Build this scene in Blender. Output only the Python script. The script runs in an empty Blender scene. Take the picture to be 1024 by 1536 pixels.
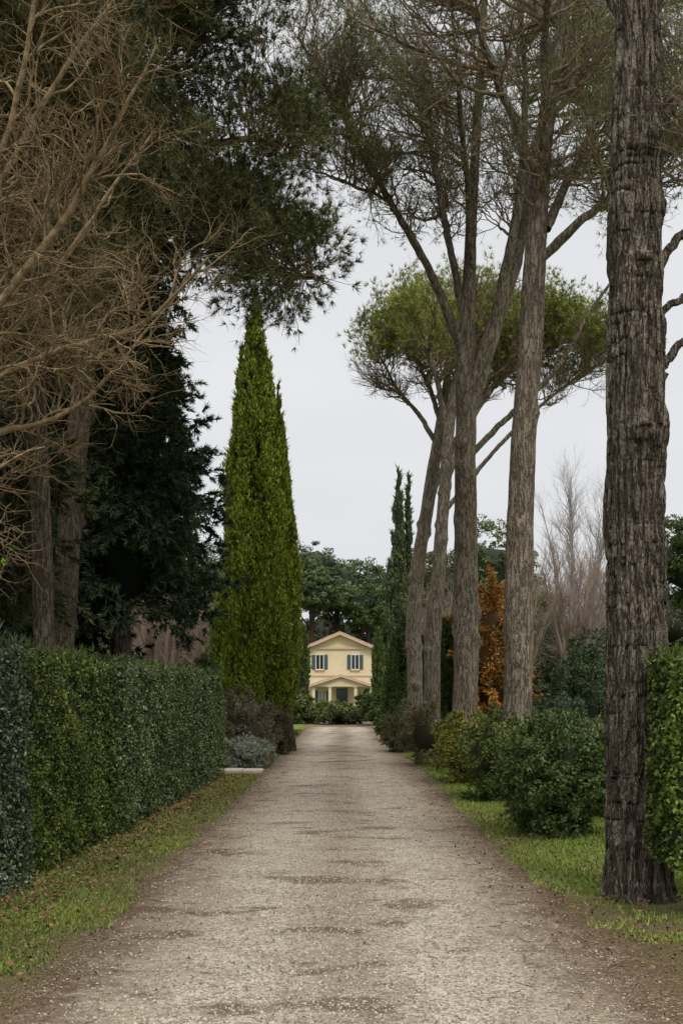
import bpy, bmesh, math, numpy as np
from mathutils import Vector
rng=np.random.default_rng(7)
sc=bpy.context.scene
Z=np.array([0,0,1.0])
def nrm(v): return v/np.maximum(np.linalg.norm(v,axis=-1,keepdims=True),1e-9)
_nr=np.random.default_rng(99)
_ND=nrm(_nr.normal(size=(14,3))); _NP=_nr.uniform(0,6.28,14); _NF=_nr.uniform(.6,1.7,14)
def nz(p,s=1.0,o=0.0):
    a=np.zeros(p.shape[:-1])
    q=p*s+o
    w=np.sin(q@_ND[:4].T*1.3+_NP[:4]).sum(-1)*.5
    for i in range(14): a=a+np.sin((q@_ND[i])*_NF[i]*2+_NP[i]+w)
    return a/5.3
# ---------------------------------------------------------------- mesh builder
class MB:
    def __init__(s): s.v=[];s.f=[];s.c=[];s.n=0
    def add(s,v,f,c,m=0,smooth=False):
        v=np.asarray(v,float).reshape(-1,3); f=np.asarray(f)
        c=np.asarray(c,float)
        if c.ndim==1: c=np.tile(c,(len(v),1))
        s.v.append(v); s.c.append(c); s.f.append((f+s.n,m,smooth)); s.n+=len(v)
    def build(s,name,mats):
        me=bpy.data.meshes.new(name)
        V=np.concatenate(s.v); C=np.concatenate(s.c)
        me.vertices.add(len(V)); me.vertices.foreach_set('co',V.ravel().astype(np.float32))
        L=np.concatenate([f.ravel() for f,_,_ in s.f]).astype(np.int32)
        T=np.concatenate([np.full(len(f),f.shape[1]) for f,_,_ in s.f]).astype(np.int32)
        M=np.concatenate([np.full(len(f),m) for f,m,_ in s.f]).astype(np.int32)
        S=np.concatenate([np.full(len(f),sm) for f,_,sm in s.f]).astype(bool)
        me.loops.add(len(L)); me.loops.foreach_set('vertex_index',L)
        me.polygons.add(len(T))
        st=np.concatenate([[0],np.cumsum(T)[:-1]]).astype(np.int32)
        me.polygons.foreach_set('loop_start',st)
        me.polygons.foreach_set('material_index',M); me.polygons.foreach_set('use_smooth',S)
        me.update(calc_edges=True)
        a=me.color_attributes.new('tint','FLOAT_COLOR','POINT')
        a.data.foreach_set('color',np.concatenate([np.clip(C,0,1),np.ones((len(C),1))],1).ravel().astype(np.float32))
        for m in mats: me.materials.append(m)
        o=bpy.data.objects.new(name,me); sc.collection.objects.link(o); return o
def smooth(pts,rad,n):
    a=np.concatenate([np.asarray(pts,float),np.asarray(rad,float)[:,None]],1)
    for _ in range(3):
        q=a[:-1]*.75+a[1:]*.25; r=a[:-1]*.25+a[1:]*.75
        b=np.empty((2*len(q),4)); b[0::2]=q; b[1::2]=r
        a=np.concatenate([a[:1],b,a[-1:]])
    s=np.concatenate([[0],np.cumsum(np.linalg.norm(np.diff(a[:,:3],axis=0),axis=1))])
    t=np.linspace(0,s[-1],n)
    a=np.stack([np.interp(t,s,a[:,i]) for i in range(4)],1)
    return a[:,:3],a[:,3]
def tubes(mb,P,R,k,col,m=0,disp=None):
    N,n=P.shape[:2]
    T=nrm(np.gradient(P,axis=1))
    ref=np.where(np.abs(T[:,:,2:3]).mean(1,keepdims=True)>.8,np.array([1.,0,0]),Z)
    A=nrm(np.cross(T,ref)); B=np.cross(T,A)
    th=np.linspace(0,2*np.pi,k,endpoint=False)
    c=np.cos(th)[:,None];s=np.sin(th)[:,None]
    off=A[:,:,None,:]*c+B[:,:,None,:]*s
    RR=R[:,:,None]*np.ones(k)
    if disp is not None: RR=disp(P,RR,th,off)
    V=P[:,:,None,:]+off*RR[...,None]
    i=np.arange(N)[:,None,None]*n*k; j=np.arange(n-1)[None,:,None]*k; a=np.arange(k)[None,None,:]
    b=(a+1)%k
    F=np.stack([i+j+a,i+j+b,i+j+k+b,i+j+k+a],-1).reshape(-1,4)
    mb.add(V,F,col if np.ndim(col)==1 else np.repeat(col,n*k,0),m,True)
def spawn(P,R,M,t0,t1,l0,l1,ang,up,npts,rs,wob=.15,curl=0.,taper=.5):
    N,n=P.shape[:2]
    ln=np.linalg.norm(np.diff(P,axis=1),axis=2).sum(1)
    idx=rng.choice(N,M,p=ln/ln.sum()); t=rng.uniform(t0,t1,M); f=t*(n-1)*.9999; i=f.astype(int); fr=(f-i)[:,None]
    pos=P[idx,i]*(1-fr)+P[idx,i+1]*fr; tan=nrm(P[idx,i+1]-P[idx,i]); rad=R[idx,i]*(1-fr[:,0])+R[idx,i+1]*fr[:,0]
    perp=nrm(np.cross(tan,rng.normal(size=(M,3)))); a=(ang*rng.uniform(.6,1.4,M))[:,None]
    d=nrm(tan*np.cos(a)+perp*np.sin(a)+up*Z)
    L=rng.uniform(l0,l1,M)*(1-taper*t)
    out=[pos]
    for _ in range(npts-1):
        pos=pos+d*(L/(npts-1))[:,None]; out.append(pos)
        d=nrm(d+rng.normal(size=(M,3))*wob+curl*Z)
    C=np.stack(out,1); r0=np.minimum(rad*.7,rs)
    return C,r0[:,None]*np.linspace(1,.35,npts)[None]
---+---
### Problem to solve
Write out the listing word for word, omitting the pictures it holds.

### Final answer
Build this scene in Blender. Output only the Python script. The script runs in an empty Blender scene. Take the picture to be 1024 by 1536 pixels.
import bpy, bmesh, math, numpy as np
from mathutils import Vector
rng=np.random.default_rng(7)
sc=bpy.context.scene
Z=np.array([0,0,1.0])
def nrm(v): return v/np.maximum(np.linalg.norm(v,axis=-1,keepdims=True),1e-9)
_nr=np.random.default_rng(99)
_ND=nrm(_nr.normal(size=(14,3))); _NP=_nr.uniform(0,6.28,14); _NF=_nr.uniform(.6,1.7,14)
def nz(p,s=1.0,o=0.0):
    a=np.zeros(p.shape[:-1])
    q=p*s+o
    w=np.sin(q@_ND[:4].T*1.3+_NP[:4]).sum(-1)*.5
    for i in range(14): a=a+np.sin((q@_ND[i])*_NF[i]*2+_NP[i]+w)
    return a/5.3
# ---------------------------------------------------------------- mesh builder
class MB:
    def __init__(s): s.v=[];s.f=[];s.c=[];s.n=0
    def add(s,v,f,c,m=0,smooth=False):
        v=np.asarray(v,float).reshape(-1,3); f=np.asarray(f)
        c=np.asarray(c,float)
        if c.ndim==1: c=np.tile(c,(len(v),1))
        s.v.append(v); s.c.append(c); s.f.append((f+s.n,m,smooth)); s.n+=len(v)
    def build(s,name,mats):
        me=bpy.data.meshes.new(name)
        V=np.concatenate(s.v); C=np.concatenate(s.c)
        me.vertices.add(len(V)); me.vertices.foreach_set('co',V.ravel().astype(np.float32))
        L=np.concatenate([f.ravel() for f,_,_ in s.f]).astype(np.int32)
        T=np.concatenate([np.full(len(f),f.shape[1]) for f,_,_ in s.f]).astype(np.int32)
        M=np.concatenate([np.full(len(f),m) for f,m,_ in s.f]).astype(np.int32)
        S=np.concatenate([np.full(len(f),sm) for f,_,sm in s.f]).astype(bool)
        me.loops.add(len(L)); me.loops.foreach_set('vertex_index',L)
        me.polygons.add(len(T))
        st=np.concatenate([[0],np.cumsum(T)[:-1]]).astype(np.int32)
        me.polygons.foreach_set('loop_start',st)
        me.polygons.foreach_set('material_index',M); me.polygons.foreach_set('use_smooth',S)
        me.update(calc_edges=True)
        a=me.color_attributes.new('tint','FLOAT_COLOR','POINT')
        a.data.foreach_set('color',np.concatenate([np.clip(C,0,1),np.ones((len(C),1))],1).ravel().astype(np.float32))
        for m in mats: me.materials.append(m)
        o=bpy.data.objects.new(name,me); sc.collection.objects.link(o); return o
def smooth(pts,rad,n):
    a=np.concatenate([np.asarray(pts,float),np.asarray(rad,float)[:,None]],1)
    for _ in range(3):
        q=a[:-1]*.75+a[1:]*.25; r=a[:-1]*.25+a[1:]*.75
        b=np.empty((2*len(q),4)); b[0::2]=q; b[1::2]=r
        a=np.concatenate([a[:1],b,a[-1:]])
    s=np.concatenate([[0],np.cumsum(np.linalg.norm(np.diff(a[:,:3],axis=0),axis=1))])
    t=np.linspace(0,s[-1],n)
    a=np.stack([np.interp(t,s,a[:,i]) for i in range(4)],1)
    return a[:,:3],a[:,3]
def tubes(mb,P,R,k,col,m=0,disp=None):
    N,n=P.shape[:2]
    T=nrm(np.gradient(P,axis=1))
    ref=np.where(np.abs(T[:,:,2:3]).mean(1,keepdims=True)>.8,np.array([1.,0,0]),Z)
    A=nrm(np.cross(T,ref)); B=np.cross(T,A)
    th=np.linspace(0,2*np.pi,k,endpoint=False)
    c=np.cos(th)[:,None];s=np.sin(th)[:,None]
    off=A[:,:,None,:]*c+B[:,:,None,:]*s
    RR=R[:,:,None]*np.ones(k)
    if disp is not None: RR=disp(P,RR,th,off)
    V=P[:,:,None,:]+off*RR[...,None]
    i=np.arange(N)[:,None,None]*n*k; j=np.arange(n-1)[None,:,None]*k; a=np.arange(k)[None,None,:]
    b=(a+1)%k
    F=np.stack([i+j+a,i+j+b,i+j+k+b,i+j+k+a],-1).reshape(-1,4)
    mb.add(V,F,col if np.ndim(col)==1 else np.repeat(col,n*k,0),m,True)
def spawn(P,R,M,t0,t1,l0,l1,ang,up,npts,rs,wob=.15,curl=0.,taper=.5):
    N,n=P.shape[:2]
    ln=np.linalg.norm(np.diff(P,axis=1),axis=2).sum(1)
    idx=rng.choice(N,M,p=ln/ln.sum()); t=rng.uniform(t0,t1,M); f=t*(n-1)*.9999; i=f.astype(int); fr=(f-i)[:,None]
    pos=P[idx,i]*(1-fr)+P[idx,i+1]*fr; tan=nrm(P[idx,i+1]-P[idx,i]); rad=R[idx,i]*(1-fr[:,0])+R[idx,i+1]*fr[:,0]
    perp=nrm(np.cross(tan,rng.normal(size=(M,3)))); a=(ang*rng.uniform(.6,1.4,M))[:,None]
    d=nrm(tan*np.cos(a)+perp*np.sin(a)+up*Z)
    L=rng.uniform(l0,l1,M)*(1-taper*t)
    out=[pos]
    for _ in range(npts-1):
        pos=pos+d*(L/(npts-1))[:,None]; out.append(pos)
        d=nrm(d+rng.normal(size=(M,3))*wob+curl*Z)
    C=np.stack(out,1); r0=np.minimum(rad*.7,rs)
    return C,r0[:,None]*np.linspace(1,.35,npts)[None]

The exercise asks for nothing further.